Department of Revenue spokesman Renee Watters said the documentary stamp records are not available to the public. The information can be seen by the property appraiser’s office on request.
Boca Raton real estate attorney Marlyn Wiener, who reviewed several of the Via Lugano deed transfers, also found that the mortgages of at least two former homeowners were paid off “presumably by 1400 Via Lugano.”

 
“From the public records, you cannot tell if the owner is receiving any cash consideration for giving the deed,” Wiener said. “Are they simply walking away and being relieved of mortgage debt? No way to tell.”

  
After some persuading by Northland representatives, Greenfield agreed to unload his unit in a short sale. He said he owes about $198,000 and Northland offered $124,000. The bank rejected the sale saying Greenfield makes too much money and couldn’t prove a hardship, he said.
  

IT'S MY TIME TO GO
 
But it’s not always about money. Erica Almonte’s daughter bought the unit she lives in through a short sale, spending just $65,000 in 2011. Almonte said her daughter had gotten phone calls and emails pushing her to sell, but Almonte likes the community and wants to stay.

 
“I was looking forward to moving here and I had peace of mind here,” Almonte said. “Now I have tears in my eyes and stress.”

 
Steven Gardner, the former homeowner representative on the association board, was reached this month by the Palm Beach Post as he was moving out.
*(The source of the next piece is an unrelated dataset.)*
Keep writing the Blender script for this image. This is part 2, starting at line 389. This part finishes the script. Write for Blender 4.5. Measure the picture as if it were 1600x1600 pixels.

He bought his unit in January 2007 for $292,900, and said Northland has improved the community, putting in new mailboxes and adding security.

 
Gardner’s unit had a market value of $69,000 last year. He declined to say how much Northland paid.
     
“I got no where near what I paid for it, I can tell you that,” Gardner said. “I can’t really comment about whether what’s happening is good or bad, I just know it’s my time to go.”